_Your task_:
Retype the whole listing below, character for character.
· · · ·
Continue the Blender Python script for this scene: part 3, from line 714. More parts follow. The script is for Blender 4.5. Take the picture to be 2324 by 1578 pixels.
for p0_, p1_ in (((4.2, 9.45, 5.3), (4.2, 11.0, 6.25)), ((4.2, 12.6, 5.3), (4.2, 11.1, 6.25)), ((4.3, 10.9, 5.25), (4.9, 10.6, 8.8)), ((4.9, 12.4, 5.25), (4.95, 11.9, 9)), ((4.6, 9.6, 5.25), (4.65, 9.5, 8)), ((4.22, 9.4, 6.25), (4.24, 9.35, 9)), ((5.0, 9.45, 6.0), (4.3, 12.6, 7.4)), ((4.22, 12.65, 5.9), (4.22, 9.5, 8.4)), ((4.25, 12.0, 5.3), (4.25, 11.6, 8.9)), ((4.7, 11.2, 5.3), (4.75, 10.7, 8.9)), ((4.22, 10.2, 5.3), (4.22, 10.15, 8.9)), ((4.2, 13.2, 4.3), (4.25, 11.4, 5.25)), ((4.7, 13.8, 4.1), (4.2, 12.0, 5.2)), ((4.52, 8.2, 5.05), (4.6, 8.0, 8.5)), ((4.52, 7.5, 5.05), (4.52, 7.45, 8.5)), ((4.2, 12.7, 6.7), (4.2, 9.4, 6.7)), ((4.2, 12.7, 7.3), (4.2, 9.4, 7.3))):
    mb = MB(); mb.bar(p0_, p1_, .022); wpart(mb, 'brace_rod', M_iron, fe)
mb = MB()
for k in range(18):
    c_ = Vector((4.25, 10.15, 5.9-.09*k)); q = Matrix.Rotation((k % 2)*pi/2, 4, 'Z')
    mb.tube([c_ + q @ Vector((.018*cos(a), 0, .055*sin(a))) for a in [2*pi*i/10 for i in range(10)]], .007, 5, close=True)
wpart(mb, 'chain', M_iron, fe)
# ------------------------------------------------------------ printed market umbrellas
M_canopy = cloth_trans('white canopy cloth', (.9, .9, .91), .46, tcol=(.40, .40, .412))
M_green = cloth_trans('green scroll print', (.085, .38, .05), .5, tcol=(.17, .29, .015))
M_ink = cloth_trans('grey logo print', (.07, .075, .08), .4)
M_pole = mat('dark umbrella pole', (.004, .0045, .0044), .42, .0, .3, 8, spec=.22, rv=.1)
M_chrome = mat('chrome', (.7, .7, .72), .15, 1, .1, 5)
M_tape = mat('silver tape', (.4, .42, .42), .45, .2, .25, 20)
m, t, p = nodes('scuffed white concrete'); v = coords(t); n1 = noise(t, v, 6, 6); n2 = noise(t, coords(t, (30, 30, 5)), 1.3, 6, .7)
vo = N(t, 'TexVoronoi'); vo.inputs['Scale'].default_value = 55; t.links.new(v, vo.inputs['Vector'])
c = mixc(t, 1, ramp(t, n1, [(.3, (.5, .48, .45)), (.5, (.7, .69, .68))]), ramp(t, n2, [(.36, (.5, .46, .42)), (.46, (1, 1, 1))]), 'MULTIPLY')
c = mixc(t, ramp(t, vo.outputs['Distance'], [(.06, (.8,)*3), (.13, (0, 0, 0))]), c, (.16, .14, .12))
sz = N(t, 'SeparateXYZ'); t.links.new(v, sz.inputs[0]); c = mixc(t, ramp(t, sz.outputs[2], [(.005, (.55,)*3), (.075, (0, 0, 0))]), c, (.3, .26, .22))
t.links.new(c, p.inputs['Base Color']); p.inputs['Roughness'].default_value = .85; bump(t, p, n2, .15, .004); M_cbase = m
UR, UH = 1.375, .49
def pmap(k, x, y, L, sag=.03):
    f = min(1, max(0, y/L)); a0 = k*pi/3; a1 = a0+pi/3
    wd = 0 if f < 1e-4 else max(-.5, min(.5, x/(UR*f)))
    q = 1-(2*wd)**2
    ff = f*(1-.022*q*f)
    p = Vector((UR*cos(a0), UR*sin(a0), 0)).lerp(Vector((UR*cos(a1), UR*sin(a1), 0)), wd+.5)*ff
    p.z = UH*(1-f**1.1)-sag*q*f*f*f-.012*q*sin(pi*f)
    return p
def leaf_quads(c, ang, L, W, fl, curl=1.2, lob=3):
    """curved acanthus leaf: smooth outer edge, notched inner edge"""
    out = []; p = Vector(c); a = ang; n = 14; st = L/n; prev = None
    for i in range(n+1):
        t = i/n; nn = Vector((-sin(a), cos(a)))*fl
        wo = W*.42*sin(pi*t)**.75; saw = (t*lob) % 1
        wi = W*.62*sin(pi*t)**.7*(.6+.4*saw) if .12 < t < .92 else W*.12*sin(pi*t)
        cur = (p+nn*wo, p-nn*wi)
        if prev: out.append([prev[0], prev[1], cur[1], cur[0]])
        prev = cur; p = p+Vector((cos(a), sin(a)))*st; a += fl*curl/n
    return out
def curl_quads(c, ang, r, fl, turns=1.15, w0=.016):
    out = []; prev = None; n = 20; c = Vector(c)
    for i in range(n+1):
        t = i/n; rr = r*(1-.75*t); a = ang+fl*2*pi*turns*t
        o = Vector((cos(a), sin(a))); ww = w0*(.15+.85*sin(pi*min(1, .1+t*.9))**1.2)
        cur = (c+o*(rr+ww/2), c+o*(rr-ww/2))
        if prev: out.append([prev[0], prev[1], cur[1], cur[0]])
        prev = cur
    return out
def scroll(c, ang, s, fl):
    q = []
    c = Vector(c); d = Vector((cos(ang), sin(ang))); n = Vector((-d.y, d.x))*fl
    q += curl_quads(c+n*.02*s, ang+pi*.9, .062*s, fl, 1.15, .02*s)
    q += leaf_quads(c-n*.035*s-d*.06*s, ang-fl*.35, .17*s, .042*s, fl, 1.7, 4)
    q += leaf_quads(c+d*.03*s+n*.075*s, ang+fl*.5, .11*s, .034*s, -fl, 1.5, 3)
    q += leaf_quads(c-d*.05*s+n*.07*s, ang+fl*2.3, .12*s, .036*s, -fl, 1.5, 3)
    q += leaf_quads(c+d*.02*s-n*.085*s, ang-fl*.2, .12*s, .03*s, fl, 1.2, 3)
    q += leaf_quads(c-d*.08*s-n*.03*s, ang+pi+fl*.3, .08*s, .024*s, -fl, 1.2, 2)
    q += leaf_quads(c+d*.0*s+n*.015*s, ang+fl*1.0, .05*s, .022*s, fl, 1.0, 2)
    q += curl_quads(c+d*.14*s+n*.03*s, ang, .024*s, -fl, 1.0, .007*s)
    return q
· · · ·
_Answer_:
Continue the Blender Python script for this scene: part 3, from line 714. More parts follow. The script is for Blender 4.5. Take the picture to be 2324 by 1578 pixels.
for p0_, p1_ in (((4.2, 9.45, 5.3), (4.2, 11.0, 6.25)), ((4.2, 12.6, 5.3), (4.2, 11.1, 6.25)), ((4.3, 10.9, 5.25), (4.9, 10.6, 8.8)), ((4.9, 12.4, 5.25), (4.95, 11.9, 9)), ((4.6, 9.6, 5.25), (4.65, 9.5, 8)), ((4.22, 9.4, 6.25), (4.24, 9.35, 9)), ((5.0, 9.45, 6.0), (4.3, 12.6, 7.4)), ((4.22, 12.65, 5.9), (4.22, 9.5, 8.4)), ((4.25, 12.0, 5.3), (4.25, 11.6, 8.9)), ((4.7, 11.2, 5.3), (4.75, 10.7, 8.9)), ((4.22, 10.2, 5.3), (4.22, 10.15, 8.9)), ((4.2, 13.2, 4.3), (4.25, 11.4, 5.25)), ((4.7, 13.8, 4.1), (4.2, 12.0, 5.2)), ((4.52, 8.2, 5.05), (4.6, 8.0, 8.5)), ((4.52, 7.5, 5.05), (4.52, 7.45, 8.5)), ((4.2, 12.7, 6.7), (4.2, 9.4, 6.7)), ((4.2, 12.7, 7.3), (4.2, 9.4, 7.3))):
    mb = MB(); mb.bar(p0_, p1_, .022); wpart(mb, 'brace_rod', M_iron, fe)
mb = MB()
for k in range(18):
    c_ = Vector((4.25, 10.15, 5.9-.09*k)); q = Matrix.Rotation((k % 2)*pi/2, 4, 'Z')
    mb.tube([c_ + q @ Vector((.018*cos(a), 0, .055*sin(a))) for a in [2*pi*i/10 for i in range(10)]], .007, 5, close=True)
wpart(mb, 'chain', M_iron, fe)
# ------------------------------------------------------------ printed market umbrellas
M_canopy = cloth_trans('white canopy cloth', (.9, .9, .91), .46, tcol=(.40, .40, .412))
M_green = cloth_trans('green scroll print', (.085, .38, .05), .5, tcol=(.17, .29, .015))
M_ink = cloth_trans('grey logo print', (.07, .075, .08), .4)
M_pole = mat('dark umbrella pole', (.004, .0045, .0044), .42, .0, .3, 8, spec=.22, rv=.1)
M_chrome = mat('chrome', (.7, .7, .72), .15, 1, .1, 5)
M_tape = mat('silver tape', (.4, .42, .42), .45, .2, .25, 20)
m, t, p = nodes('scuffed white concrete'); v = coords(t); n1 = noise(t, v, 6, 6); n2 = noise(t, coords(t, (30, 30, 5)), 1.3, 6, .7)
vo = N(t, 'TexVoronoi'); vo.inputs['Scale'].default_value = 55; t.links.new(v, vo.inputs['Vector'])
c = mixc(t, 1, ramp(t, n1, [(.3, (.5, .48, .45)), (.5, (.7, .69, .68))]), ramp(t, n2, [(.36, (.5, .46, .42)), (.46, (1, 1, 1))]), 'MULTIPLY')
c = mixc(t, ramp(t, vo.outputs['Distance'], [(.06, (.8,)*3), (.13, (0, 0, 0))]), c, (.16, .14, .12))
sz = N(t, 'SeparateXYZ'); t.links.new(v, sz.inputs[0]); c = mixc(t, ramp(t, sz.outputs[2], [(.005, (.55,)*3), (.075, (0, 0, 0))]), c, (.3, .26, .22))
t.links.new(c, p.inputs['Base Color']); p.inputs['Roughness'].default_value = .85; bump(t, p, n2, .15, .004); M_cbase = m
UR, UH = 1.375, .49
def pmap(k, x, y, L, sag=.03):
    f = min(1, max(0, y/L)); a0 = k*pi/3; a1 = a0+pi/3
    wd = 0 if f < 1e-4 else max(-.5, min(.5, x/(UR*f)))
    q = 1-(2*wd)**2
    ff = f*(1-.022*q*f)
    p = Vector((UR*cos(a0), UR*sin(a0), 0)).lerp(Vector((UR*cos(a1), UR*sin(a1), 0)), wd+.5)*ff
    p.z = UH*(1-f**1.1)-sag*q*f*f*f-.012*q*sin(pi*f)
    return p
def leaf_quads(c, ang, L, W, fl, curl=1.2, lob=3):
    """curved acanthus leaf: smooth outer edge, notched inner edge"""
    out = []; p = Vector(c); a = ang; n = 14; st = L/n; prev = None
    for i in range(n+1):
        t = i/n; nn = Vector((-sin(a), cos(a)))*fl
        wo = W*.42*sin(pi*t)**.75; saw = (t*lob) % 1
        wi = W*.62*sin(pi*t)**.7*(.6+.4*saw) if .12 < t < .92 else W*.12*sin(pi*t)
        cur = (p+nn*wo, p-nn*wi)
        if prev: out.append([prev[0], prev[1], cur[1], cur[0]])
        prev = cur; p = p+Vector((cos(a), sin(a)))*st; a += fl*curl/n
    return out
def curl_quads(c, ang, r, fl, turns=1.15, w0=.016):
    out = []; prev = None; n = 20; c = Vector(c)
    for i in range(n+1):
        t = i/n; rr = r*(1-.75*t); a = ang+fl*2*pi*turns*t
        o = Vector((cos(a), sin(a))); ww = w0*(.15+.85*sin(pi*min(1, .1+t*.9))**1.2)
        cur = (c+o*(rr+ww/2), c+o*(rr-ww/2))
        if prev: out.append([prev[0], prev[1], cur[1], cur[0]])
        prev = cur
    return out
def scroll(c, ang, s, fl):
    q = []
    c = Vector(c); d = Vector((cos(ang), sin(ang))); n = Vector((-d.y, d.x))*fl
    q += curl_quads(c+n*.02*s, ang+pi*.9, .062*s, fl, 1.15, .02*s)
    q += leaf_quads(c-n*.035*s-d*.06*s, ang-fl*.35, .17*s, .042*s, fl, 1.7, 4)
    q += leaf_quads(c+d*.03*s+n*.075*s, ang+fl*.5, .11*s, .034*s, -fl, 1.5, 3)
    q += leaf_quads(c-d*.05*s+n*.07*s, ang+fl*2.3, .12*s, .036*s, -fl, 1.5, 3)
    q += leaf_quads(c+d*.02*s-n*.085*s, ang-fl*.2, .12*s, .03*s, fl, 1.2, 3)
    q += leaf_quads(c-d*.08*s-n*.03*s, ang+pi+fl*.3, .08*s, .024*s, -fl, 1.2, 2)
    q += leaf_quads(c+d*.0*s+n*.015*s, ang+fl*1.0, .05*s, .022*s, fl, 1.0, 2)
    q += curl_quads(c+d*.14*s+n*.03*s, ang, .024*s, -fl, 1.0, .007*s)
    return q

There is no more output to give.